• [Given task]: Show all lines holding "scene".

• [Source material]:
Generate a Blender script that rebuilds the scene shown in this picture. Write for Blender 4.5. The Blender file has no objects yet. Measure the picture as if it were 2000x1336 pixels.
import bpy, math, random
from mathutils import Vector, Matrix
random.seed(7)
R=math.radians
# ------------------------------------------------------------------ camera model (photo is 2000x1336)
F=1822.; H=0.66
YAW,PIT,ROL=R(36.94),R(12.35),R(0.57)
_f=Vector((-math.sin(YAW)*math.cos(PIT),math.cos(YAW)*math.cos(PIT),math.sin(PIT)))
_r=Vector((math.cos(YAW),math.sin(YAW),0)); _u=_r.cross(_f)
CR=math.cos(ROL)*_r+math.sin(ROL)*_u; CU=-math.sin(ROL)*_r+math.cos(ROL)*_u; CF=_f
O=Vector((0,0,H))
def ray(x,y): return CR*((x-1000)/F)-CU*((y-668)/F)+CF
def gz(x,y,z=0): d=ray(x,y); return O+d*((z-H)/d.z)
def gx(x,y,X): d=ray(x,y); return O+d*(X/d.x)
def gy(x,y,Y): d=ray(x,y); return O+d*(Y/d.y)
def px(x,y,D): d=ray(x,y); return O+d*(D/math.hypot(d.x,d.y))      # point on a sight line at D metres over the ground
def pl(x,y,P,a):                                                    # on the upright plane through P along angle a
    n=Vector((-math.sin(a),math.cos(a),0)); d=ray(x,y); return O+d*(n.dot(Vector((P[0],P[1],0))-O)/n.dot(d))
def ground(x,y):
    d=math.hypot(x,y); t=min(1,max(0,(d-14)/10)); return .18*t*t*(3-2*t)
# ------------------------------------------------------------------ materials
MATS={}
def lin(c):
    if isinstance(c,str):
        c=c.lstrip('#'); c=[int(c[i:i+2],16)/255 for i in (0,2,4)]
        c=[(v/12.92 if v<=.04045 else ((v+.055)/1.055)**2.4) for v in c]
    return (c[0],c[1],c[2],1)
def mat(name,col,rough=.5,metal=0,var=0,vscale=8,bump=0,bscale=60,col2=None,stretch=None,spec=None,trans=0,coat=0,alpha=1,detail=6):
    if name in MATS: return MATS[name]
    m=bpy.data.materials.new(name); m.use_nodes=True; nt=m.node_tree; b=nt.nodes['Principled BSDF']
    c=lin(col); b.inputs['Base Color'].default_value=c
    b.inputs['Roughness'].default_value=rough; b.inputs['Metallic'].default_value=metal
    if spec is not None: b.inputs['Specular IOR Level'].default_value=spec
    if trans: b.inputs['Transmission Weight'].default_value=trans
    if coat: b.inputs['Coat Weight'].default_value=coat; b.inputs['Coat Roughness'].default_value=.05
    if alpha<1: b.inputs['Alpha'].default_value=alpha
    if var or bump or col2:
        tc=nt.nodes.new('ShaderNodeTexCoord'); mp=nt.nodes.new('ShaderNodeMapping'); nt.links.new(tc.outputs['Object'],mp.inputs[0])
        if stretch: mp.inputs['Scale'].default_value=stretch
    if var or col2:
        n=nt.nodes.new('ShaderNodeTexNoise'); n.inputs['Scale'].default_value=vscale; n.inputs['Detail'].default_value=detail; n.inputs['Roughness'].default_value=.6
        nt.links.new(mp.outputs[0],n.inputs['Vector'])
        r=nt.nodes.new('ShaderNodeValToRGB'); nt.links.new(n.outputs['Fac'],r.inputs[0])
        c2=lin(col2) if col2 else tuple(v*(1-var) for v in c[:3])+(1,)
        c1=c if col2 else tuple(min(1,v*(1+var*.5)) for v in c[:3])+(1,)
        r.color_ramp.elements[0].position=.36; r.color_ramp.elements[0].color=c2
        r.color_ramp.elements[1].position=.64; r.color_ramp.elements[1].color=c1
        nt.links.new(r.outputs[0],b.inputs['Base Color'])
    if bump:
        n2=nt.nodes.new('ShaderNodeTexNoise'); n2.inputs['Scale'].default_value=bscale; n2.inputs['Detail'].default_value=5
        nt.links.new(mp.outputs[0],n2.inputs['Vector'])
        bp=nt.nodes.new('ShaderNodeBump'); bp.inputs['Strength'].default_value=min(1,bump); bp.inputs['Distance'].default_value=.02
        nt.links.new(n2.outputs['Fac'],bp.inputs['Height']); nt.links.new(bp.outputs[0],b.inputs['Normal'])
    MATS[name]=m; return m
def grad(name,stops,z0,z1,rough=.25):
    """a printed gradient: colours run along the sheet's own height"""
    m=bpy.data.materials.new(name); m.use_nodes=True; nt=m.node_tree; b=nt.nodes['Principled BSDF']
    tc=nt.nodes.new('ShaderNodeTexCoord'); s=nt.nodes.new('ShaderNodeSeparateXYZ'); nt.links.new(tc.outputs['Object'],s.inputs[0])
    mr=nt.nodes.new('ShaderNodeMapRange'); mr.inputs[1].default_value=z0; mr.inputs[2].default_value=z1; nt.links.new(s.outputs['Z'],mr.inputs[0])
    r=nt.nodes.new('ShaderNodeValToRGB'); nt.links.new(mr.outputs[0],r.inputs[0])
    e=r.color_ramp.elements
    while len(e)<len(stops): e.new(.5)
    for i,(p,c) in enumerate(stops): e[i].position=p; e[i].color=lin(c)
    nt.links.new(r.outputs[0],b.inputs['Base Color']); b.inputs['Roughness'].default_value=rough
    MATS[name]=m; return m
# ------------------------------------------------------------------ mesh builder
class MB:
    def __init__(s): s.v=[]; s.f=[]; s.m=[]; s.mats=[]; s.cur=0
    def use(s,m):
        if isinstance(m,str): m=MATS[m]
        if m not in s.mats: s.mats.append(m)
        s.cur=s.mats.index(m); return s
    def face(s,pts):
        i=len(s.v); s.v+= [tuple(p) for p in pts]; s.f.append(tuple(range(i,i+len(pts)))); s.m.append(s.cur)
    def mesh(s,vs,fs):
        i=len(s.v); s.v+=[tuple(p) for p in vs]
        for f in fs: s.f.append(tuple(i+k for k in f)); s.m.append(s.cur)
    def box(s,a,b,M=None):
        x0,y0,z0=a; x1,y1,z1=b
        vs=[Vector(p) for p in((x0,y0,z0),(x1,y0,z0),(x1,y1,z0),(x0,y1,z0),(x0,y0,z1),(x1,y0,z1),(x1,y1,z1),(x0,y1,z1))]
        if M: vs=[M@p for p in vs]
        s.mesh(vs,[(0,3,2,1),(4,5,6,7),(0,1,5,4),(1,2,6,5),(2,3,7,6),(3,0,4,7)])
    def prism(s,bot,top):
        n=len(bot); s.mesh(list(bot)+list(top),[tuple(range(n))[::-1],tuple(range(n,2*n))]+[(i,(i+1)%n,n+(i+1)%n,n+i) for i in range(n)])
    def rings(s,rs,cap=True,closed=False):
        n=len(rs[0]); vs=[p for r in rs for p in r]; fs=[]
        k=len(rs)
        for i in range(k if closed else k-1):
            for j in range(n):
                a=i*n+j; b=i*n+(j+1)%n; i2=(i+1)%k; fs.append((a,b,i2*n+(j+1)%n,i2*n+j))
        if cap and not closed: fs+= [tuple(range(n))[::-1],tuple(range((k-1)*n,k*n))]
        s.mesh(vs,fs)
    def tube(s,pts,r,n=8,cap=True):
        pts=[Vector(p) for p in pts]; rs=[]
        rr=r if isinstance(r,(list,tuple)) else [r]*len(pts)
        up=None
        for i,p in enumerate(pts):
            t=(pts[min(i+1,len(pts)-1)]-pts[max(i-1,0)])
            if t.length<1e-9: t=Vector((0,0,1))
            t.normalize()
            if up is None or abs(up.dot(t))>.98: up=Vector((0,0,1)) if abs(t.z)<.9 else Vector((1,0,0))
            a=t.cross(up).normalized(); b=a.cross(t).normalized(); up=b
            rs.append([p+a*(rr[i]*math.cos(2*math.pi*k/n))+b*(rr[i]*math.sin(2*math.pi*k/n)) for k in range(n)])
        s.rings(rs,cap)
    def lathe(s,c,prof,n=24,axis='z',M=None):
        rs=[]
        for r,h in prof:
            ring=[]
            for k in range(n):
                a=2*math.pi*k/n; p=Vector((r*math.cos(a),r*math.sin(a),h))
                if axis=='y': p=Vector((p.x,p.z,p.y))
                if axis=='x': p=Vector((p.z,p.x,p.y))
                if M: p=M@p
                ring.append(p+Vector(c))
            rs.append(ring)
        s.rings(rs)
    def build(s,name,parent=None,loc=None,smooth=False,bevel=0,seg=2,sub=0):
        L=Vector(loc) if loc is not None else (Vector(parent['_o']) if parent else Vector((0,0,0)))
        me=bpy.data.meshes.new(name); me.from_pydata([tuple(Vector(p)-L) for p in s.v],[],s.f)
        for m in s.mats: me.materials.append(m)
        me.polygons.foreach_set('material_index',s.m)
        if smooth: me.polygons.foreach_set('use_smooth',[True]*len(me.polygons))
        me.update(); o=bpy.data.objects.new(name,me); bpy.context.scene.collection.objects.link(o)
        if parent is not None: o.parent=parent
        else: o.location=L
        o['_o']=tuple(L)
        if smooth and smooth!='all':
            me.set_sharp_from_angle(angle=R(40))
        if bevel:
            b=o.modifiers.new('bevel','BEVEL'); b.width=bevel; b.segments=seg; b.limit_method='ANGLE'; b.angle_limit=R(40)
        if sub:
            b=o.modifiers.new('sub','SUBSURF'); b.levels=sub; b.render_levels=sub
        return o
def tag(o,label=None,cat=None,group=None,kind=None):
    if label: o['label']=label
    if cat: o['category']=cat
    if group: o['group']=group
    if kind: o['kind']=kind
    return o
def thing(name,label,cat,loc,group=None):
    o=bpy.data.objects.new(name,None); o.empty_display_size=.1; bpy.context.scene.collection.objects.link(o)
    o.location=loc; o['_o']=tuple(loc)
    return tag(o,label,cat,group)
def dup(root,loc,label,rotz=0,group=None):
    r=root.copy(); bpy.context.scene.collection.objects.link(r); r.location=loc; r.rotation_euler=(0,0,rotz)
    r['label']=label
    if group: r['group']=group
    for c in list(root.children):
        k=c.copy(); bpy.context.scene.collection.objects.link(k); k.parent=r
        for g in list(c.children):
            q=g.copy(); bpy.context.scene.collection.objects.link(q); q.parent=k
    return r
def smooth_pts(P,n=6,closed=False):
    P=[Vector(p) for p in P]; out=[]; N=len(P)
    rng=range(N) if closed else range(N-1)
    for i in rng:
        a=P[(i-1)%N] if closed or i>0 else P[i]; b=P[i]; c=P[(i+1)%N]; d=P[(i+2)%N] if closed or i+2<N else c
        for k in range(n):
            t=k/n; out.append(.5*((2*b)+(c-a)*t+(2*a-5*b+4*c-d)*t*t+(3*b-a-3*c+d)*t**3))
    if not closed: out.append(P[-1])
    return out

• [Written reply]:
Generate a Blender script that rebuilds the scene shown in this picture. Write for Blender 4.5. The Blender file has no objects yet. Measure the picture as if it were 2000x1336 pixels.
        me.update(); o=bpy.data.objects.new(name,me); bpy.context.scene.collection.objects.link(o)
    o=bpy.data.objects.new(name,None); o.empty_display_size=.1; bpy.context.scene.collection.objects.link(o)
    r=root.copy(); bpy.context.scene.collection.objects.link(r); r.location=loc; r.rotation_euler=(0,0,rotz)
        k=c.copy(); bpy.context.scene.collection.objects.link(k); k.parent=r
            q=g.copy(); bpy.context.scene.collection.objects.link(q); q.parent=k